If you are not able to study the habits of the bees in the hive, there is nothing to prevent you from watching them when they are at work in the garden or hedgerow. It is always very pleasant to hear the happy song of the foragers on a summer afternoon as they flit from flower to flower on their task.

The study of flowers, or Botany, is most interesting, especially when considered in relation to insects. It was not till comparatively recent years that it was found they were connected; but one day a young German botanist, called Sprengel, happened to notice some tiny hairs growing in the centre of a wood-geranium. He determined to find out what purpose these hairs served, and ultimately proved that they protected the nectar of the little flower from the rain. From this apparently trivial discovery it was found that most plants were fertilised by insects. It seems almost as though Nature had intended flowers and insects to fit in with each other, and it is very wonderful to think of this when we remember that they belong to two different kingdoms. A great deal has yet to be learned about bees and flowers, for there are all sorts of curious devices in flowers which we do not yet understand. It is important to remember that the bees do not know that they are fertilising the flowers, for they only think of collecting nectar, and carry the pollen from one plant to another quite accidentally.

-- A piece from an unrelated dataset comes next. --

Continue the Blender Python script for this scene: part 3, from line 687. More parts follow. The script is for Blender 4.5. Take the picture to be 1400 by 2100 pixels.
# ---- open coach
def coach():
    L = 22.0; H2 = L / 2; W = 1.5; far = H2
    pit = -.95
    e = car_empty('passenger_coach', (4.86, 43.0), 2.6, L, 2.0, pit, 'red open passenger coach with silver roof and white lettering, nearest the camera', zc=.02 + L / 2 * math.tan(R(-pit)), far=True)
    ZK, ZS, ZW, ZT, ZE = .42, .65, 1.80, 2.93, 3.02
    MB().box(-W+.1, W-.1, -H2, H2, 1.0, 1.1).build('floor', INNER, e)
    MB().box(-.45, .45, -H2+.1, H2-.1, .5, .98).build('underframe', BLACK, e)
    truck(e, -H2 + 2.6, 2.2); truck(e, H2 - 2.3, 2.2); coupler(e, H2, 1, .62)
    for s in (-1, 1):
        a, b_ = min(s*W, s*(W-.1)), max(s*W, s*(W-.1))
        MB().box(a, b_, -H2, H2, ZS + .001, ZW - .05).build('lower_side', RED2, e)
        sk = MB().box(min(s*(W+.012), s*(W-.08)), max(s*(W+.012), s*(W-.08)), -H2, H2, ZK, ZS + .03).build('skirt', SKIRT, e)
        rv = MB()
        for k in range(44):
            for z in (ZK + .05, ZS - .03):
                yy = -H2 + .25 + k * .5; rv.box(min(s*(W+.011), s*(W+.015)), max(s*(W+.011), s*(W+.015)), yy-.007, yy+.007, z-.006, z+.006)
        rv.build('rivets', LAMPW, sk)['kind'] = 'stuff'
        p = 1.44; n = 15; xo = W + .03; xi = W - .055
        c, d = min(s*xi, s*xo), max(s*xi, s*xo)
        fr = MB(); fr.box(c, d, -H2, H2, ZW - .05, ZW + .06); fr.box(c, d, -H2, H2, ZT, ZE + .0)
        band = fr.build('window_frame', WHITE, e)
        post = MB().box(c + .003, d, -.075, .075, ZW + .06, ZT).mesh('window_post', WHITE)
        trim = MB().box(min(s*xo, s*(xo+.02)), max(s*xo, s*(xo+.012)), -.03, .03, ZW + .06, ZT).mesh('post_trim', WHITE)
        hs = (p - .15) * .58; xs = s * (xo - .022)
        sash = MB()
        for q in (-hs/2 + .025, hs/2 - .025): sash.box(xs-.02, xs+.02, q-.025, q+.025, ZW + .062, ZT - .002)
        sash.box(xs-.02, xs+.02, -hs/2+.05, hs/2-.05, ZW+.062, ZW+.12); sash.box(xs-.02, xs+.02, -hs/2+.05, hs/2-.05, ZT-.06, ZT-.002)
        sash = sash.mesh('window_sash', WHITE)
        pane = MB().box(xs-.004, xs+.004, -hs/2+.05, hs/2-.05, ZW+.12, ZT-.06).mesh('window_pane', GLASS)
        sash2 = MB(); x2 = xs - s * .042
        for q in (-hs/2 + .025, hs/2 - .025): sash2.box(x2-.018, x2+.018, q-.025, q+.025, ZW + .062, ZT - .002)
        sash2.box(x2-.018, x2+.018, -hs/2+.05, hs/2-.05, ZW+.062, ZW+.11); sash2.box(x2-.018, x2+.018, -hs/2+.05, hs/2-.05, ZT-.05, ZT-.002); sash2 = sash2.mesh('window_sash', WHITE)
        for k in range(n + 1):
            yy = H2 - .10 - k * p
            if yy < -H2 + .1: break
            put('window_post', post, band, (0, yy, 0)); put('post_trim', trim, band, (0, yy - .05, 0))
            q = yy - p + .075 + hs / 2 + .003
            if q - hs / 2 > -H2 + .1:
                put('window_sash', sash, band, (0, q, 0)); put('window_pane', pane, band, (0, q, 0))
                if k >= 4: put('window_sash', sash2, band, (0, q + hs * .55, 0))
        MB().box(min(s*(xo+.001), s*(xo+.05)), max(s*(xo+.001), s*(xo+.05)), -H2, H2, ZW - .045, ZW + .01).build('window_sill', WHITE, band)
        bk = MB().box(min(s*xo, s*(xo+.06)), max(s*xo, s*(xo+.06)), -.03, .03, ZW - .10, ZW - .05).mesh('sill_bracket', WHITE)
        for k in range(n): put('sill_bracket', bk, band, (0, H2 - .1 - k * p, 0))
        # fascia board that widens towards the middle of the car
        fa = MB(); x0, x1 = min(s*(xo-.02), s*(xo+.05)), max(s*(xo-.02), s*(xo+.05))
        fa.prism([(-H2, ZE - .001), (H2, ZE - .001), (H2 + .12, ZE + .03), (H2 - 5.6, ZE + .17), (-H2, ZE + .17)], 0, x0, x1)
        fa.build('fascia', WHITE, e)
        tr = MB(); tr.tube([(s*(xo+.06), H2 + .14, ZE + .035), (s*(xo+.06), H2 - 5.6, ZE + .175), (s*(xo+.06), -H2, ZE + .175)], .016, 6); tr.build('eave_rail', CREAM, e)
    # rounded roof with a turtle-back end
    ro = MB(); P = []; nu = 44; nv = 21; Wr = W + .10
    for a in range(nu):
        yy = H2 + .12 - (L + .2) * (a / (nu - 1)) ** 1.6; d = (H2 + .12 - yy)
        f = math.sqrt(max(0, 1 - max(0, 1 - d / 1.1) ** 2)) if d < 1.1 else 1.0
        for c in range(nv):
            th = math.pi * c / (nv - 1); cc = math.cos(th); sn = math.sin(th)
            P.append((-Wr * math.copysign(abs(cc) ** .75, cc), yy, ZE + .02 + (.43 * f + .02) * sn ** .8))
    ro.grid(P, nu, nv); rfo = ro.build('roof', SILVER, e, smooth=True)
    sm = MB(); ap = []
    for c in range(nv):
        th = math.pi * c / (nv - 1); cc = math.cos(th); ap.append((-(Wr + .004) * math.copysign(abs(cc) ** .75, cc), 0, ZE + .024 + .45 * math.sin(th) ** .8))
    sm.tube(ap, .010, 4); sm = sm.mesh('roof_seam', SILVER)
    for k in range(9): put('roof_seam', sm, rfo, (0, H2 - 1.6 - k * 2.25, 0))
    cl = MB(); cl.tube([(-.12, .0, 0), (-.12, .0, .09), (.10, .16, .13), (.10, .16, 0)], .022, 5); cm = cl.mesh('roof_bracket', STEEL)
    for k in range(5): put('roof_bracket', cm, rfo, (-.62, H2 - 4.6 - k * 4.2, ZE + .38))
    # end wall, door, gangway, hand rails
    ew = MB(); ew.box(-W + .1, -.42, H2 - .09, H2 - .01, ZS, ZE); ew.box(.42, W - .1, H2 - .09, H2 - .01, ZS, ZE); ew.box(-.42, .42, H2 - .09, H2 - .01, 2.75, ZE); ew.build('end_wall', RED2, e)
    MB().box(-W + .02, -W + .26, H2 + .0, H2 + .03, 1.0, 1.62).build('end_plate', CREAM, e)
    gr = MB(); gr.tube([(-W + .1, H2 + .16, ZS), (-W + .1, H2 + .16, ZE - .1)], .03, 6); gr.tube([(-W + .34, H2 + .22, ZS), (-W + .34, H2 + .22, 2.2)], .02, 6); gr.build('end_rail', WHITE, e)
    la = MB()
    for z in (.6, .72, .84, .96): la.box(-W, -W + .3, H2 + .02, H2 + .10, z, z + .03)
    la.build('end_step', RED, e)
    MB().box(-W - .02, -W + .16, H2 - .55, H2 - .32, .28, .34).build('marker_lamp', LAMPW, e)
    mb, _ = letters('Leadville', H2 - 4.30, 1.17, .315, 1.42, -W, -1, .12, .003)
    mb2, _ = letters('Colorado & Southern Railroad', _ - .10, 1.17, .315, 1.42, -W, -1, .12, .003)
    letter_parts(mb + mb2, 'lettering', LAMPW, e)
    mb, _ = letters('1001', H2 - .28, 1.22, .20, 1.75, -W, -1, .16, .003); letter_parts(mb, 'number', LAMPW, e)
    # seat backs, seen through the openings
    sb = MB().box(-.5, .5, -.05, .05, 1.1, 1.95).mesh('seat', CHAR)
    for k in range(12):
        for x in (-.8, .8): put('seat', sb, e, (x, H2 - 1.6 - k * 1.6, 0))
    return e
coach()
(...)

Always remember that a bee will not sting you unless it is annoyed, or unless you hurt it. If it does sting you for this reason, do not kill it, for it is only doing what it has a right to do, although it may be a painful right! I knew some boys who used to spend Saturday afternoons seeing who could kill the most bees. One day they ran to me and told me that they had actually killed 172 bees between them. Of course I told them how cruel I thought they were, but they had never thought of it in this way, and after I had shown them one of my hives and explained a few of the wonders of the bee-city, they said how sorry they were, and you may be sure they have never killed a bee since.